When Should You Contest the Inventory of an Intestate EstateWhen a person dies intestate (without a will), statutory law determines how that person’s estate will be distributed. Essentially, the assets are divided according to who is that person’s next of kin. Once necessary funeral expenses, estate administration costs, debts, and taxes of the decedent and estate are paid (i.e. final income taxes (IRS 1040), estate income taxes (IRS 1041), and if necessary, estate tax (Federal/NYS), the assets of the estate are distributed according to the laws of intestacy.

If a person dies and surviving heirs include a spouse and two (2) children, the spouse receives the first $50,000.00 of the estate, plus half of the net estate (in addition to certain other exempt property). The children equally divide the remaining half. Different permutations come into play if there is no surviving spouse, or if the next of kin are more distant relatives such as siblings, aunts/uncles, or first cousins.
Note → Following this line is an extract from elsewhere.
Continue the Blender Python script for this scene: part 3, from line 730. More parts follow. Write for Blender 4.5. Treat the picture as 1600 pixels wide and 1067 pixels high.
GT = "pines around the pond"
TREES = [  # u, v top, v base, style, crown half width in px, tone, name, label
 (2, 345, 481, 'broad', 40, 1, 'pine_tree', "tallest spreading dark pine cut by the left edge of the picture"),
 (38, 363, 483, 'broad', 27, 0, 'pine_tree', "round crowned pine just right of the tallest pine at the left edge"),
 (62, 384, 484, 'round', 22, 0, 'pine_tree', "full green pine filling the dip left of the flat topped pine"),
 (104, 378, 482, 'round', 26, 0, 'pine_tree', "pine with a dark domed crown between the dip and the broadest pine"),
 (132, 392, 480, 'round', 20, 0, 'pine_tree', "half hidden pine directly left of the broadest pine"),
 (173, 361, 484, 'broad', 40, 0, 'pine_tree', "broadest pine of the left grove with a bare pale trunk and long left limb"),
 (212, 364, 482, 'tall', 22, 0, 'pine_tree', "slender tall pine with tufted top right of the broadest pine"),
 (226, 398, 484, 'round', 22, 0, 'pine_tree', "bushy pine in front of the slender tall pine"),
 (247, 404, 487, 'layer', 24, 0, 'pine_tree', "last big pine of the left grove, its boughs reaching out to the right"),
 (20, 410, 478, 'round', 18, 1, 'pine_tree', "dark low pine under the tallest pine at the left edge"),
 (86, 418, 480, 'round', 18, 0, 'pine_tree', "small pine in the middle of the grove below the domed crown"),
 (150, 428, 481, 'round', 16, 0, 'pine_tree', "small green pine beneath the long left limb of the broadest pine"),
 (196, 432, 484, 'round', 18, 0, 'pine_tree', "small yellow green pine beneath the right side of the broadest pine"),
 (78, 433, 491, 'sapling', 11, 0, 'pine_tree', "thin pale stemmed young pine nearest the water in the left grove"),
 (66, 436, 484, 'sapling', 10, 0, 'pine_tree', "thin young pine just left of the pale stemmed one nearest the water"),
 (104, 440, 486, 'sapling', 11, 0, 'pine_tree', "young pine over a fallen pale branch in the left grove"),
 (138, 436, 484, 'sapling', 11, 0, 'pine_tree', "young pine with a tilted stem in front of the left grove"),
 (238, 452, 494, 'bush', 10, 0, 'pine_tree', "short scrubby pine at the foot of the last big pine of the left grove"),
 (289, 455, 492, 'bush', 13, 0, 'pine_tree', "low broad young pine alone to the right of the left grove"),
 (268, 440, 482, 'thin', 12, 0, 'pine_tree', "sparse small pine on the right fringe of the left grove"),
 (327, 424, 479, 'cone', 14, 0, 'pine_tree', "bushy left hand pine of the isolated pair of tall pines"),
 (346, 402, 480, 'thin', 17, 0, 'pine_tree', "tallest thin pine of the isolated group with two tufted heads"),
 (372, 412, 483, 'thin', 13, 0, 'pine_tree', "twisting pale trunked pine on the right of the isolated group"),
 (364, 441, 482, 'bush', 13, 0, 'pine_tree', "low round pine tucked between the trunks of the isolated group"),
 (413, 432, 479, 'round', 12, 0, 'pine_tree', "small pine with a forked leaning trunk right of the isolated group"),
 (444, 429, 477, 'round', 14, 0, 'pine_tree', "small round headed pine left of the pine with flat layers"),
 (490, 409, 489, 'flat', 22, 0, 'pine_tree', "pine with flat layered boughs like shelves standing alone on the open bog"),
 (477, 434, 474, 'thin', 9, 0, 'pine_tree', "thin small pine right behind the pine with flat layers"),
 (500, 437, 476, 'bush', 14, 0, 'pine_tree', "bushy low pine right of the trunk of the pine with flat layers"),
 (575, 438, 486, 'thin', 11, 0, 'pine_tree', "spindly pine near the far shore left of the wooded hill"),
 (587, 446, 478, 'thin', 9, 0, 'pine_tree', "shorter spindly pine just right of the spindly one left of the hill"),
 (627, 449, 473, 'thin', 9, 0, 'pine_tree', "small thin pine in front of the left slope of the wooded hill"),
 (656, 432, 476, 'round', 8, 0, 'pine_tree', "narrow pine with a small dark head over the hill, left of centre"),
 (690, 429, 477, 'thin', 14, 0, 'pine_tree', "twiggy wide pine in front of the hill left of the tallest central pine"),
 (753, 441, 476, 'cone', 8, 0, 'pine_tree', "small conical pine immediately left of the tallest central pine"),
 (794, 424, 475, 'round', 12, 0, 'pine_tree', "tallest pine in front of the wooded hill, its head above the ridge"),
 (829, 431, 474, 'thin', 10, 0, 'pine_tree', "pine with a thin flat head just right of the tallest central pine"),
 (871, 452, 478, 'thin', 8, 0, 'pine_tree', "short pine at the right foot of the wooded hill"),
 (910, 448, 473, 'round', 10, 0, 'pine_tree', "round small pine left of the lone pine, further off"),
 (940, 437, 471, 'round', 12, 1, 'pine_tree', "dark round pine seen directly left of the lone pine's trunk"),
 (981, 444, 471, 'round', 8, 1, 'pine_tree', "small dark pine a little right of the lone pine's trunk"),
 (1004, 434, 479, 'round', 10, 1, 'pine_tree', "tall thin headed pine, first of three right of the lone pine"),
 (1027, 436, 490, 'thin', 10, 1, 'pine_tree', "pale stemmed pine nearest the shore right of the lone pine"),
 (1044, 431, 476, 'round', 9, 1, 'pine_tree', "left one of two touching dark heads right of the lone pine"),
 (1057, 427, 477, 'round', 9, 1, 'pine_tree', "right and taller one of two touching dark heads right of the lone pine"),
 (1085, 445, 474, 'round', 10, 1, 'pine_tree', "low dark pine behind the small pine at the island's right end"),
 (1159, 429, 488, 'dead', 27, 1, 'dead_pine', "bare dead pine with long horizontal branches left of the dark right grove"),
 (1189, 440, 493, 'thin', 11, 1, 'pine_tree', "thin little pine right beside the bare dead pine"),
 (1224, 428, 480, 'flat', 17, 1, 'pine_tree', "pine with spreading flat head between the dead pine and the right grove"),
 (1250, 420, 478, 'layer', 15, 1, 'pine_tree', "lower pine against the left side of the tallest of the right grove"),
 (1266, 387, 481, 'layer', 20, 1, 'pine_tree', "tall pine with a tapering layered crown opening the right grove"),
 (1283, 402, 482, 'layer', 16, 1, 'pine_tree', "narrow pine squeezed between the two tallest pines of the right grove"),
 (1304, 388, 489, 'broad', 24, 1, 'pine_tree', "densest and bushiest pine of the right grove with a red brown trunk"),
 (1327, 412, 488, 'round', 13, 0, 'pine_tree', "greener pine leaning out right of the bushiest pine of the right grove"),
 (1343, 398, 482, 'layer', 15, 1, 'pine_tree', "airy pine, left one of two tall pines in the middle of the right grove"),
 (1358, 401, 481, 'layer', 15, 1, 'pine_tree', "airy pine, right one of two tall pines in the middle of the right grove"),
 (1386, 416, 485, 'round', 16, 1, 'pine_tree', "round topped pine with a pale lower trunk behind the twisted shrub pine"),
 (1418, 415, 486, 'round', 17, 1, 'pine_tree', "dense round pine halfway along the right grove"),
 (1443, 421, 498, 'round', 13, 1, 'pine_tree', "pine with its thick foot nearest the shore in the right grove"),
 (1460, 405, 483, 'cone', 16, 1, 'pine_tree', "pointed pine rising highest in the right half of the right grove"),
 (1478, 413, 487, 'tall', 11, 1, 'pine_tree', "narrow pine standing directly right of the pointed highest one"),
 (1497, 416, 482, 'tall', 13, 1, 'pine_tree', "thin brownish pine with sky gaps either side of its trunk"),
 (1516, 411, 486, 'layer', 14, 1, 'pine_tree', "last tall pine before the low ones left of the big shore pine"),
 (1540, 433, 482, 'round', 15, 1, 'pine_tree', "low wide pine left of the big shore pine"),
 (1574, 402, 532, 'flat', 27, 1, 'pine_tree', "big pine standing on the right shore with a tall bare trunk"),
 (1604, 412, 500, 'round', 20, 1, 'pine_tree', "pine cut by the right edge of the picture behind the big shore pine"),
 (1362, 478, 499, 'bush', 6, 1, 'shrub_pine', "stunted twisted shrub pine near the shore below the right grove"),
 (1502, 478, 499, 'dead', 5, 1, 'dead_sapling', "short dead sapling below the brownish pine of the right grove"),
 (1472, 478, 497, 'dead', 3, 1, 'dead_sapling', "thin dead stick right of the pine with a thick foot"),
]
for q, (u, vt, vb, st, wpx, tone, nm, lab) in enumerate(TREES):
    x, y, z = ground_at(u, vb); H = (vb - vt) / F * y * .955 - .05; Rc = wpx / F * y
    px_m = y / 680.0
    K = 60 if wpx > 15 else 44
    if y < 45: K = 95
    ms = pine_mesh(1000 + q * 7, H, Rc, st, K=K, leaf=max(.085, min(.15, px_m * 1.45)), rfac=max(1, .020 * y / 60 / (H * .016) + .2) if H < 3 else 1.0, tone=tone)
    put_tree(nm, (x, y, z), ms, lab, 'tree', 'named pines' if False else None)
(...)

The fiduciary of the estate will present an informal accounting to each beneficiary which sets forth their net share after accounting for aforementioned taxes, administration costs, and debts of the estate. These costs are apportioned depending upon each beneficiary’s respective share. Along with the informal accounting as a form known as a Receipt, Release, and Waiver. Essentially, this form states that the intestate share for the beneficiary is the correct amount, and that they agree with the accounting. They further agree to hold the fiduciary (i.e. administrator) harmless for any further liability. Once documents are signed and notarized, they are sent to the fiduciary or their counsel, and payment of the beneficiary’s share is made.

Clearly, if there are any inconsistencies with the accounting, or if further clarification is needed, you should contact the fiduciary or their counsel. If agreement is not reached, then the fiduciary and commence a proceeding to judicially settle the estate accounting, or the beneficiary can file a petition to compel an accounting. This process is more time consuming and costly than an informal accounting as referenced above, but on occasion estate litigation is a necessity.